# AIM OF THE EXERCISE
Reproduce only the lines from the one containing "were 1920x919 pixels." through the one containing "268)]], 3, M_yellow2)", exactly as written and with both ends included.

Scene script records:
===============
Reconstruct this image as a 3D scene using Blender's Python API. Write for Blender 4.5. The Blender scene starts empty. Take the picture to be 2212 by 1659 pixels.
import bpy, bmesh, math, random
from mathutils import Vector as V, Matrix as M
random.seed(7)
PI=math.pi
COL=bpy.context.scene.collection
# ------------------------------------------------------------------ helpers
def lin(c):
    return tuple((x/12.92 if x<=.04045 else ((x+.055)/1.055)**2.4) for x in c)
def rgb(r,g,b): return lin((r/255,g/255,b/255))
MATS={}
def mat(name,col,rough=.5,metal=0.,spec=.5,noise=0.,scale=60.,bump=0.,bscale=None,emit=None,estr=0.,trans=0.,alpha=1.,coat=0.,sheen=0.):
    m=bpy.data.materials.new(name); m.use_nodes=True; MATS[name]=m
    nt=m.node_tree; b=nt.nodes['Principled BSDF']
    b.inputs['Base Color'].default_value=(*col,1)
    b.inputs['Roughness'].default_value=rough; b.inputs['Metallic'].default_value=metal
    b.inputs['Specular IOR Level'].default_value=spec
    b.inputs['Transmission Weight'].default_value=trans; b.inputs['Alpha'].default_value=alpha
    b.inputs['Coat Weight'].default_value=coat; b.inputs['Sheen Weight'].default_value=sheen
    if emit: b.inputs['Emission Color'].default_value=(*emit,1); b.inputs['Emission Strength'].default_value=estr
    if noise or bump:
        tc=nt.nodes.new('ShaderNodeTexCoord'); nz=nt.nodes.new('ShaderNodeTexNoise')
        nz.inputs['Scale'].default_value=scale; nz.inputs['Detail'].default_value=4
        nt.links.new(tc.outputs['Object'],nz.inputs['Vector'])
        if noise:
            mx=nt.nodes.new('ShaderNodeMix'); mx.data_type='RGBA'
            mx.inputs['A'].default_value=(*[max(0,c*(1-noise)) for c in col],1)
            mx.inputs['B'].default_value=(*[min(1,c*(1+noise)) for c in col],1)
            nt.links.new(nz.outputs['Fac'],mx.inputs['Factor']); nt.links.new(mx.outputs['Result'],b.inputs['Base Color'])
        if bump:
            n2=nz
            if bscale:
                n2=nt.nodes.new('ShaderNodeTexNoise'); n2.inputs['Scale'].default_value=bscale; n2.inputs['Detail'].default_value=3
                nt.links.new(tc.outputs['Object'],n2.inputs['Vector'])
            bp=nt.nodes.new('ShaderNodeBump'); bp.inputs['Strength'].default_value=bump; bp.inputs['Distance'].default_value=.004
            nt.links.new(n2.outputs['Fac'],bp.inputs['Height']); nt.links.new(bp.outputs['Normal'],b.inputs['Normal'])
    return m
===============
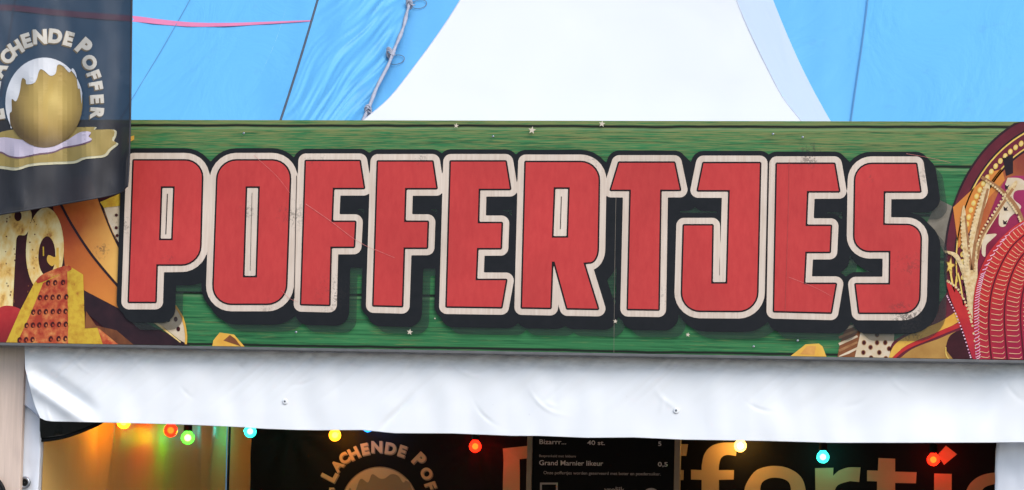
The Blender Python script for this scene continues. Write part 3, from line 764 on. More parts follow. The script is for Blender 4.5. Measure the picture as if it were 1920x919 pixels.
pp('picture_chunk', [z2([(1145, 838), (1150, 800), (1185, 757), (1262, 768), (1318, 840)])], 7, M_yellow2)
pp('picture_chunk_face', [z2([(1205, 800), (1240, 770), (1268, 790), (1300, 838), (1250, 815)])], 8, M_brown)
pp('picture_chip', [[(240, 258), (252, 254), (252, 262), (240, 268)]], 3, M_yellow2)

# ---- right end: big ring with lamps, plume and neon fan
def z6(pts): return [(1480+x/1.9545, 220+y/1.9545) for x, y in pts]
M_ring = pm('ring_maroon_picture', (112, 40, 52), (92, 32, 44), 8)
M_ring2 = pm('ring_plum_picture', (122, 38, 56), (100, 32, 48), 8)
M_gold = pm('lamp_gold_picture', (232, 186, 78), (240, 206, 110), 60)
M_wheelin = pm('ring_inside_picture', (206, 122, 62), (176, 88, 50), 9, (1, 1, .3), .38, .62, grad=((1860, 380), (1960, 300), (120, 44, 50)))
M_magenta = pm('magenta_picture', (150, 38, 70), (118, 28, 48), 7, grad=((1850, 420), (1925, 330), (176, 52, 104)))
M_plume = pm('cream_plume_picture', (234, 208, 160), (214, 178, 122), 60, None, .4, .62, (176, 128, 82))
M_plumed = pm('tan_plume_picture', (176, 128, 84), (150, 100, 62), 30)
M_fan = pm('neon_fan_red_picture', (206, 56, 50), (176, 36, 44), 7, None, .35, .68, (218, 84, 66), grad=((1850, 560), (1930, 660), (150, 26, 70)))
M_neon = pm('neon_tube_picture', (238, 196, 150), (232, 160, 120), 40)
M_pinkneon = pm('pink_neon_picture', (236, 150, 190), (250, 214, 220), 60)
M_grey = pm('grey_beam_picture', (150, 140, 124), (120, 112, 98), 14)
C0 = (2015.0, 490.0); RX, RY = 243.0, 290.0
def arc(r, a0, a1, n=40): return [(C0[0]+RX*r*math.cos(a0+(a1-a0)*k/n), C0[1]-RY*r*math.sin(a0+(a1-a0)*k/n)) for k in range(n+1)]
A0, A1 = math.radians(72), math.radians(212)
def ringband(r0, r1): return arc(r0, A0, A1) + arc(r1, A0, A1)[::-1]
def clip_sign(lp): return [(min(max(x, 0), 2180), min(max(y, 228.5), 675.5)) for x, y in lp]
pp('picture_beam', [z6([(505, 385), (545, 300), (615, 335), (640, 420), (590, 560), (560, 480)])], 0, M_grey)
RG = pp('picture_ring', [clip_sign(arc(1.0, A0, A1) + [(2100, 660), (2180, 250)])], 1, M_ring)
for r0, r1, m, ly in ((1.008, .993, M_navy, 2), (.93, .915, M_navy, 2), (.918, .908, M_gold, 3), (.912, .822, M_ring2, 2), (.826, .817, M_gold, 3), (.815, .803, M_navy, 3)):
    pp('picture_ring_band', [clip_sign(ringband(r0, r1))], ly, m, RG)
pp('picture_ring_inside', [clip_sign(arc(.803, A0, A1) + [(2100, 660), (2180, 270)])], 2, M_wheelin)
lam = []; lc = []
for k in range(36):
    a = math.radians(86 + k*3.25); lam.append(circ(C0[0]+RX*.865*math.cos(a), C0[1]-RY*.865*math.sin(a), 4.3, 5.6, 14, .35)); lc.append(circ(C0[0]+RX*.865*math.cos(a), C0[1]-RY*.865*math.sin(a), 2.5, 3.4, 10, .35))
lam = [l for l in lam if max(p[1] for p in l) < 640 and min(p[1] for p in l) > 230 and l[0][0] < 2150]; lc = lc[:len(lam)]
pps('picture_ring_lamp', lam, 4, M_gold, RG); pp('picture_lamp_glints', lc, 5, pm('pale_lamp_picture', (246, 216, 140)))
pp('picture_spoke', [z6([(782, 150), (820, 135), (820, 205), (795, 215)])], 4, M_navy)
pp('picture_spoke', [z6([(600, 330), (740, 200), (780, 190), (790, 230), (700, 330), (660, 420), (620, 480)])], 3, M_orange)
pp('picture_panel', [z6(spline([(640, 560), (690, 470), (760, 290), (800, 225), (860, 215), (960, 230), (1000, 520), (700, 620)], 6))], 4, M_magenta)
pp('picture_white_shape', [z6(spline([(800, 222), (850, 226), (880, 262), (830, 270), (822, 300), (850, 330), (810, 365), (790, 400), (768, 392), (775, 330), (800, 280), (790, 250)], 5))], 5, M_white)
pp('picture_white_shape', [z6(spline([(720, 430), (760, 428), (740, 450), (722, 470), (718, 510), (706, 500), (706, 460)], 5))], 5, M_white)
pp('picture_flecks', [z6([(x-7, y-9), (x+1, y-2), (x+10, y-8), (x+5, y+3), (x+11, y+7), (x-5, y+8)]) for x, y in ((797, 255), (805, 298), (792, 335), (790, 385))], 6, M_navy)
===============
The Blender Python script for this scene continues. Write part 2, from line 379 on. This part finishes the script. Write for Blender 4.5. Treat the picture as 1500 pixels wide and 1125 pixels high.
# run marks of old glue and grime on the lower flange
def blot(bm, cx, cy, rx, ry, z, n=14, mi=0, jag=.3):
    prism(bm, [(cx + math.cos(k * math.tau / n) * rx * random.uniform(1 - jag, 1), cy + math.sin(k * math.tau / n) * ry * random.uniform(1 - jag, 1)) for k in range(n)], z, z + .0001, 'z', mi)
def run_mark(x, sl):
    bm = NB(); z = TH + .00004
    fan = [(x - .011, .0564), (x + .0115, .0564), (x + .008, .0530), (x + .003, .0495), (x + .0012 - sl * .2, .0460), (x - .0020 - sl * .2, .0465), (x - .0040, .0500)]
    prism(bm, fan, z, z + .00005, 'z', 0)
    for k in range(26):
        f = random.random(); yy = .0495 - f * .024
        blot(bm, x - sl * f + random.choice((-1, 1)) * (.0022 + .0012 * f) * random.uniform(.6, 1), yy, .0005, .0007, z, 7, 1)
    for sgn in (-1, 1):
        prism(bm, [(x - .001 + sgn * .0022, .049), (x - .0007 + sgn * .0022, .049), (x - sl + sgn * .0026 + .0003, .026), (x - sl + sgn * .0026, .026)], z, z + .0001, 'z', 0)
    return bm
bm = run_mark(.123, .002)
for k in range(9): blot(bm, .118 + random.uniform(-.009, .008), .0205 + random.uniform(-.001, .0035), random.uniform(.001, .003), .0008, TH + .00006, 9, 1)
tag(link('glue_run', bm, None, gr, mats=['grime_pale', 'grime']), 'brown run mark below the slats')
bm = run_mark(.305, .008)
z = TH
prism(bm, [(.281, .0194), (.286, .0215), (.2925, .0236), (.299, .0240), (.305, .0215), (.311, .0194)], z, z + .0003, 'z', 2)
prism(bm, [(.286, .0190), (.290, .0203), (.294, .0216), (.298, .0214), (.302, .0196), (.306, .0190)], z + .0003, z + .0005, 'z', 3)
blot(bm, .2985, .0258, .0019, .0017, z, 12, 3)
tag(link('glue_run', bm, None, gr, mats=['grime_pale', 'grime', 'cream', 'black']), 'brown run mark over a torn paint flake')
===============
# OUTPUT BELOW
The Blender Python script for this scene continues. Write part 3, from line 764 on. More parts follow. The script is for Blender 4.5. Measure the picture as if it were 1920x919 pixels.
pp('picture_chunk', [z2([(1145, 838), (1150, 800), (1185, 757), (1262, 768), (1318, 840)])], 7, M_yellow2)
pp('picture_chunk_face', [z2([(1205, 800), (1240, 770), (1268, 790), (1300, 838), (1250, 815)])], 8, M_brown)
pp('picture_chip', [[(240, 258), (252, 254), (252, 262), (240, 268)]], 3, M_yellow2)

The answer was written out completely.